Child Testimony In California Family Law Cases

In 2005, Jeffrey Elkins was involved in a marriage dissolution proceeding where he represented himself. Because he failed to understand the procedural requirements of presenting his evidence, all but two of his 36 exhibits were excluded from the case.This led to the martial property being divided based on his spouse’s plan. The unfairness of this result caused him to appeal the decision to the California Supreme Court.

The Elkins Decision

The Supreme Court found that a litigant’s due process rights were being denied by the use of procedures that the family courts had created to increase the efficiency of the process. This was necessary because of the crush of cases (In 2005, each judicial officer in the family court division was expected to take 2,500 cases per year).

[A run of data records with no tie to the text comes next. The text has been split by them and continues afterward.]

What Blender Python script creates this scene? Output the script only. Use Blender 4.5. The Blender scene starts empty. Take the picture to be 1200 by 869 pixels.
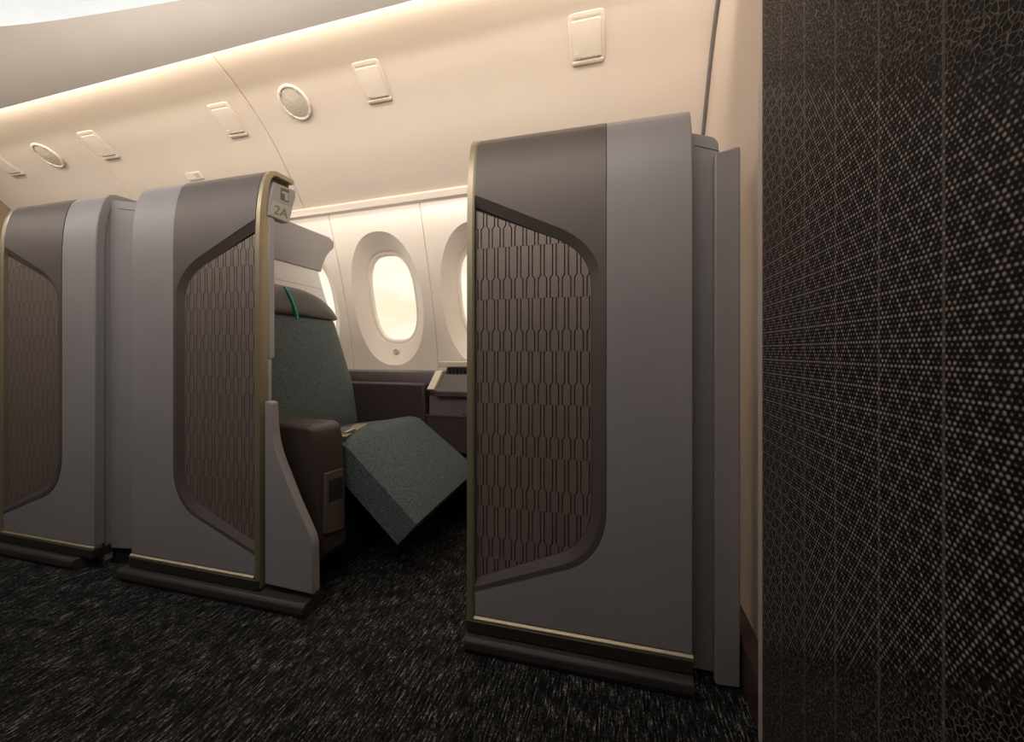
import bpy, bmesh, math, random
from mathutils import Vector, Matrix
from mathutils.geometry import tessellate_polygon
random.seed(4)
S = bpy.context.scene
COL = S.collection
V = Vector

# ---------------------------------------------------------------- camera
F = 465.0; YAW = math.atan(123.6 / 465); HOR = 412.0; EYE = .793
ca, sa = math.cos(YAW), math.sin(YAW)
cam = bpy.data.cameras.new('camera'); co = bpy.data.objects.new('camera', cam); COL.objects.link(co)
cam.sensor_width = 36; cam.lens = F / 1200 * 36; cam.shift_y = -22.5 / 1200; cam.clip_start = .02
co.location = (0, 0, EYE); co.rotation_euler = (math.pi / 2, 0, YAW)
S.camera = co

def ray(px, py):
    u = (px - 600) / F; v = (HOR - py) / F
    return V((u * ca - sa, u * sa + ca, v))
EYEP = V((0, 0, EYE))
def atY(px, py, Y): r = ray(px, py); return EYEP + r * (Y / r.y)
def atX(px, py, X): r = ray(px, py); return EYEP + r * (X / r.x)

# ---------------------------------------------------------------- materials
def srgb(r, g, b):
    f = lambda c: (c / 255 / 12.92) if c / 255 <= .04045 else ((c / 255 + .055) / 1.055) ** 2.4
    return (f(r), f(g), f(b), 1)
class N:
    def __init__(s, name):
        s.m = bpy.data.materials.new(name); s.m.use_nodes = True
        s.t = s.m.node_tree; s.b = s.t.nodes['Principled BSDF']
    def n(s, kind, **kw):
        x = s.t.nodes.new(kind)
        for k, v in kw.items():
            if k.startswith('i_'):
                key = k[2:]; key = int(key) if key.isdigit() else key.replace('_', ' ')
                x.inputs[key].default_value = v
            else: setattr(x, k, v)
        return x
    def l(s, a, b): s.t.links.new(a, b)
    def math(s, op, a, b=None, c=None):
        x = s.n('ShaderNodeMath', operation=op)
        for i, q in enumerate((a, b, c)):
            if q is None: continue
            if isinstance(q, (int, float)): x.inputs[i].default_value = q
            else: s.l(q, x.inputs[i])
        return x.outputs[0]
    def coord(s, scale=(1, 1, 1), rot=(0, 0, 0)):
        tc = s.n('ShaderNodeTexCoord'); mp = s.n('ShaderNodeMapping')
        mp.inputs['Scale'].default_value = scale; mp.inputs['Rotation'].default_value = rot
        s.l(tc.outputs['Object'], mp.inputs[0]); return mp.outputs[0]
    def noise(s, vec, scale, detail=2, rough=.5):
        x = s.n('ShaderNodeTexNoise', i_Scale=scale, i_Detail=detail, i_Roughness=rough); s.l(vec, x.inputs['Vector']); return x.outputs['Fac']
    def ramp(s, fac, stops):
        x = s.n('ShaderNodeValToRGB'); e = x.color_ramp.elements
        while len(e) < len(stops): e.new(.5)
        for q, (p, c) in zip(e, stops): q.position = p; q.color = c
        s.l(fac, x.inputs[0]); return x.outputs['Color']
    def bump(s, h, strength, dist):
        x = s.n('ShaderNodeBump', i_Strength=strength, i_Distance=dist); s.l(h, x.inputs['Height']); s.l(x.outputs[0], s.b.inputs['Normal'])

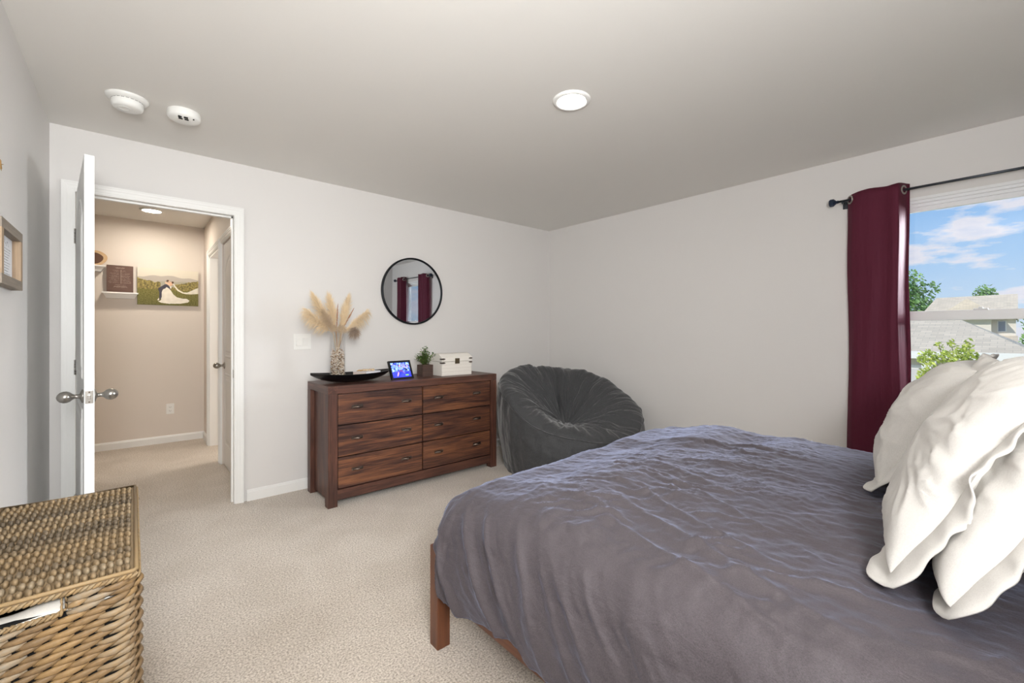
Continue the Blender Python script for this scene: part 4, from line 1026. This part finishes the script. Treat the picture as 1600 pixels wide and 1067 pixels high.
# ============================================================ WICKER HAMPER
hx0, hx1, hy0, hy1, hz = -.334, .006, 1.448, 2.238, .634
hm = thing('wicker_hamper', ((hx0+hx1)/2, (hy0+hy1)/2, 0), 'woven seagrass laundry hamper with braided lid, bottom left', 'hamper')
ux0, ux1, uy0, uy1 = -.29, -.118, hy0, hy0
# inner box with handle hole
mb = MB(); it = .012
mb.box(hx0+it, hx0+2*it, hy0+it, hy1-it, .01, hz-.03); mb.box(hx1-2*it, hx1-it, hy0+it, hy1-it, .01, hz-.03)
mb.box(hx0+it, hx1-it, hy1-2*it, hy1-it, .01, hz-.03); mb.box(hx0+it, hx1-it, hy0+it, hy1-it, .005, .015)
HO = (-.262, -.120, .578, .612)
mb.box(hx0+it, hx1-it, hy0+it, hy0+2*it, .01, HO[2]); mb.box(hx0+it, HO[0], hy0+it, hy0+2*it, HO[2], hz-.03); mb.box(HO[1], hx1-it, hy0+it, hy0+2*it, HO[2], hz-.03)
mb.build('inner_shell', M_dark, hm)
# cloth liner edge seen through the handle opening
P = [[(hx0+.03+(hx1-hx0-.06)*i/40, hy0+.0095+.045*q+.001*math.sin(i*.7), HO[2]-.004+.016*math.sin(PI*min(1, q*.62))*(.55+.45*sstep(.2, .7, i/40))+.003*math.sin(i*.35)) for i in range(41)] for q in np.linspace(0, 1, 8)]
mb = MB(); mb.grid(P); o = mb.build('cloth_liner', M_cloth, hm, 'white cotton liner showing through the handle hole'); mm = o.modifiers.new('t', 'SOLIDIFY'); mm.thickness = .004
rr = random.Random(21)
def spindle(m_, p0, p1, r, nrm, bulge):
    """lens-shaped wicker strand between two points, bulging outwards"""
    p0 = Vector(p0); p1 = Vector(p1); d = p1-p0; nrm = Vector(nrm); b = d.cross(nrm).normalized()
    pts = []; rs = []
    ks = (0, .22, .5, .78, 1); n = len(m_.v); vs = []
    for u in ks:
        c_ = p0+d*u+nrm*bulge*math.sin(PI*u); w = r*(math.sin(PI*(.08+.84*u))**.55)
        for a in range(6):
            an = 2*PI*a/6; vs.append(c_+b*math.cos(an)*w+nrm*math.sin(an)*w*.62)
    fs = [(j*6+i, j*6+(i+1) % 6, (j+1)*6+(i+1) % 6, (j+1)*6+i) for j in range(4) for i in range(6)]+[tuple(range(5, -1, -1)), tuple(24+i for i in range(6))]
    m_.add(vs, fs, True)
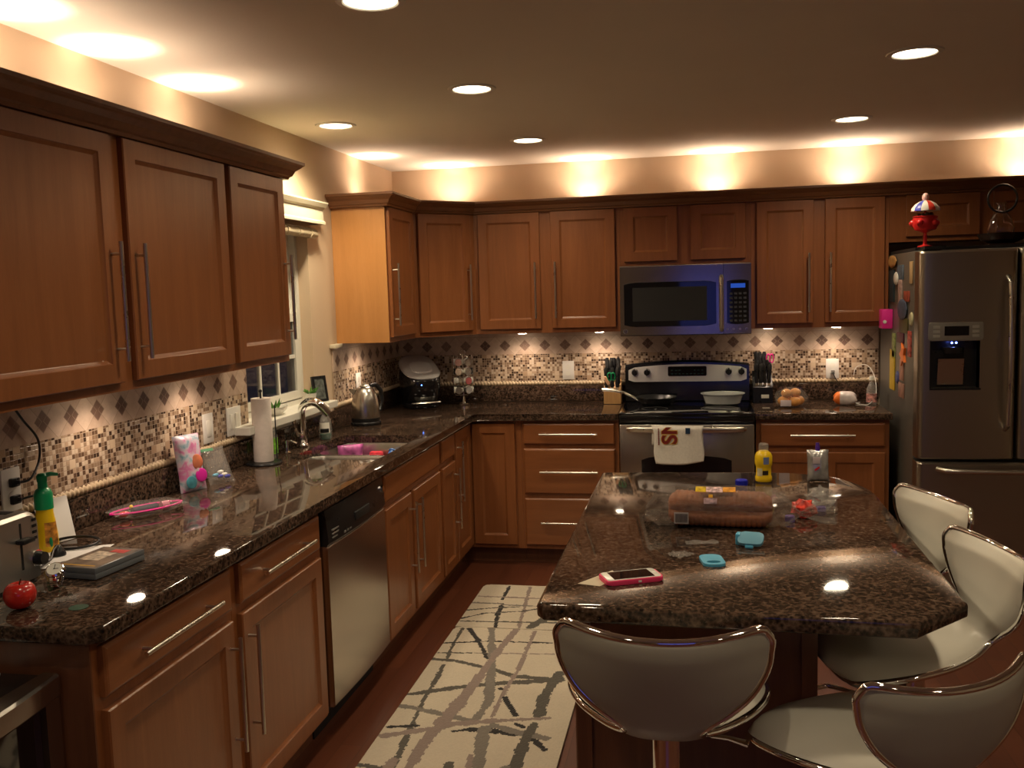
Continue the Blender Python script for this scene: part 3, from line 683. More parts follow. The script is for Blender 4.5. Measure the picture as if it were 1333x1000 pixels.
# ---------------------------------------------------------------- microwave
t = T('microwave_oven', 'stainless over the range microwave with black glass door', 'microwave', (1.88, -.2, 1.35))
b = bm_new(); box(b, 1.5095, 2.2665, -.375, -.0105, 1.345, 1.760); obj('case', b, BLACKM, t, smooth=False)
def mwf(x): return -.402-.010*(1-((x-1.888)/.378)**2)
def bowed(x0, x1, z0, z1, th, off, n=16, rnd=0):
    b = bm_new(); rs = []
    for i in range(n+1):
        x = x0+(x1-x0)*i/n; y = mwf(x)-off; e = rnd if i in (0, n) else (rnd*.3 if i in (1, n-1) else 0); c = min(.003, th*.4)
        rs.append([(x, y+th, z0+e), (x, y+c, z0+e), (x, y, z0+e+c), (x, y, z1-e-c), (x, y+c, z1-e), (x, y+th, z1-e)])
    loft(b, rs); return b
dr = obj('door', bowed(1.511, 2.108, 1.348, 1.757, .018, 0), STEEL, t, ang=40)
obj('door_window', bowed(1.535, 2.068, 1.400, 1.662, .004, .0025, rnd=.012), BLACKG, dr, ang=40)
obj('window_screen', bowed(1.585, 2.015, 1.432, 1.630, .002, .0032), BLACKM, dr, ang=40)
b = bm_new(); y0 = mwf(2.095); tube(b, [(2.098, y0, 1.685), (2.098, y0-.036, 1.672), (2.098, y0-.040, 1.60), (2.098, y0-.042, 1.53), (2.098, y0-.040, 1.45), (2.098, y0-.036, 1.385), (2.098, y0, 1.372)], [.011, .012, .012, .012, .012, .012, .011], 12); obj('handle', b, NICKEL, dr)
cp = obj('control_panel', bowed(2.110, 2.265, 1.348, 1.757, .018, 0, 6), STEEL, t, ang=40)
obj('keypad_glass', bowed(2.128, 2.252, 1.405, 1.662, .004, .0025, 6, .008), BLACKG, cp, ang=40)
obj('clock_display', bowed(2.150, 2.232, 1.615, 1.640, .002, .0035, 4), pm('blue_display', (.0, .01, .03), .2, emis=(.05, .18, 1), es=.22), cp, ang=40)
b = bm_new()
for r in range(7):
    for c in range(4): x = 2.143+.026*c; box(b, x, x+.017, mwf(x)-.0045, mwf(x)-.002, 1.42+.026*r, 1.432+.026*r)
obj('keypad', b, pm('keypad_print', (.05, .05, .055), .4), cp, smooth=False)
for k in range(4): x = 2.13+.036*k; b = bm_new(); cyl(b, (x, mwf(x)+.002, 1.377), (x, mwf(x)-.004, 1.377), .007, seg=12); obj('button', b, NICKEL, cp)
b = bm_new(); cyl(b, (1.54, mwf(1.54)+.002, 1.374), (1.54, mwf(1.54)-.003, 1.374), .014, seg=24); lg = obj('round_badge', b, NICKEL, dr)
tb = text_bm('GE', .015, .0004); tb.transform(Matrix.Translation((1.54, mwf(1.54)-.0035, 1.374)) @ Matrix.Rotation(pi/2, 4, 'X')); obj('badge_letters', tb, BLACKP, lg, smooth=False)

# ---------------------------------------------------------------- refrigerator
FX0, FX1, FXM = 3.045, 3.955, 3.489
FX0 = 3.038
t = T('refrigerator', 'large french door stainless refrigerator at the right of the back wall', 'refrigerator', (3.5, -.5, 0))
b = bm_new(); box(b, FX0, FX1, -.935, -.04, .02, 1.775, .006); obj('case', b, FRSIDE, t)
b = bm_new(); box(b, FX0+.005, FX1-.005, -.90, -.3, 1.7755, 1.792); box(b, FX0+.02, FX0+.12, -1.03, -.9, 1.776, 1.792); box(b, FX1-.12, FX1-.02, -1.03, -.9, 1.776, 1.792); obj('hinge_cover', b, BLACKM, t, smooth=False)
def frdoor(x0, x1, z0, z1, name, hl=None):
    b = bm_new(); rs = []; n = 18
    for i in range(n+1):
        u = i/n; x = x0+(x1-x0)*u
        e = 0
        d = min(x-x0, x1-x); rr = .030; e = rr-sqrt(max(0, rr*rr-(rr-min(d, rr))**2)) if d < rr else 0
        y = -1.050+e*.9-.006*(1-(2*u-1)**2)
        rs.append([(x, -.942, z0), (x, y+.006, z0), (x, y, z0+.006), (x, y, z1-.010), (x, y+.012, z1), (x, -.942, z1)])
    # denser at the rounded ends
    loft(b, rs); return obj(name, b, FRSTEEL, t, ang=30)
# better sampling for the rounding
def frdoor(x0, x1, z0, z1, name):
    xs = [x0+.03*(1-cos(pi/2*k/6)) for k in range(7)]; xs += [x0+.03+(x1-x0-.06)*k/10 for k in range(1, 10)]; xs += [x1-.03*(1-cos(pi/2*k/6)) for k in range(6, -1, -1)]
    b = bm_new(); rs = []
    for x in xs:
        d = min(x-x0, x1-x); e = .03-sqrt(max(0, .03**2-(.03-min(d, .03))**2)); u = (x-x0)/(x1-x0)
        y = -1.046+e-.006*(1-(2*u-1)**2)
        rs.append([(x, -.942, z0), (x, y+.006, z0), (x, y, z0+.006), (x, y, z1-.010), (x, y+.012, z1), (x, -.942, z1)])
    loft(b, rs); return obj(name, b, FRSTEEL, t, ang=30)
dl = frdoor(FX0-.004, FXM-.004, .735, 1.768, 'door'); drr = frdoor(FXM+.004, FX1+.004, .735, 1.768, 'door'); fz = frdoor(FX0-.004, FX1+.004, .06, .718, 'freezer_drawer')
cb = bm_new(); box(cb, 3.092, 3.315, -1.2, -.985, 1.092, 1.325); cut(dl, cb)
def vhandle(x, par, z0=.885, z1=1.635):
    b = bm_new(); P = [(x, -1.046, z0)]+[(x, -1.095-.022*sin(pi*k/10), z0+.03+(z1-z0-.06)*k/10) for k in range(11)]+[(x, -1.046, z1)]
    tube(b, P, [.012]+[.013]*11+[.012], 12); obj('handle', b, NICKEL, par)
vhandle(3.437, dl); vhandle(3.535, drr)
b = bm_new(); P = [(3.13, -1.046, .685)]+[(3.16+.68*k/10, -1.092-.02*sin(pi*k/10), .682) for k in range(11)]+[(3.87, -1.046, .685)]; tube(b, P, .013, 12); obj('handle', b, NICKEL, fz)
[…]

This expediency, however, was denying litigants their rights a fair hearing. The Supreme Court created the Elkins Family Law Task Force to develop solutions to these problems.

Child Testimony

One area addressed by the Task Force was the use of child testimony. In a family law case involving a child, the child’s rights and very future are fundamentally affected. The family courts are faced with the problem of obtaining their testimony, in an attempt to determine their desire, yet do so in a manner that avoids entangling them in the sometimes unpleasant litigation process.

The report notes, “In many instances, their participation or input is important to achieve proper resolution of the matter or to ensure that their feelings and desires have been appropriately heard and addressed.”

As with all things that touch upon children, the question of if, and how, they want to participate in court, is difficult to answer. The Task Force concluded, “Children’s participation in family law matters should be considered on a case-by-case basis. There should be no blanket rule or practice requiring or prohibiting children from participating in court processes or procedures.”

Family Law Section 3042

The legislature has rewritten section 3042 of the Family Law Code to require courts to allow the testimony of children 14-years-of-age and older who “wish” to address the court and whom the court finds it is in their best interest to do so.

The court is responsible for determining this, and the section indicates no child is required to “express his or her preference of to provide other input regarding custody or visitation.” Nor are children younger than 14 years of age prevented from testifying, but the court has to find that such testimony would be both useful and not harm the child.

The court can also be informed of the child’s wishes by other participants in the process. The Judicial Council has issued an additional guideline for courts to use to determine how this should occur.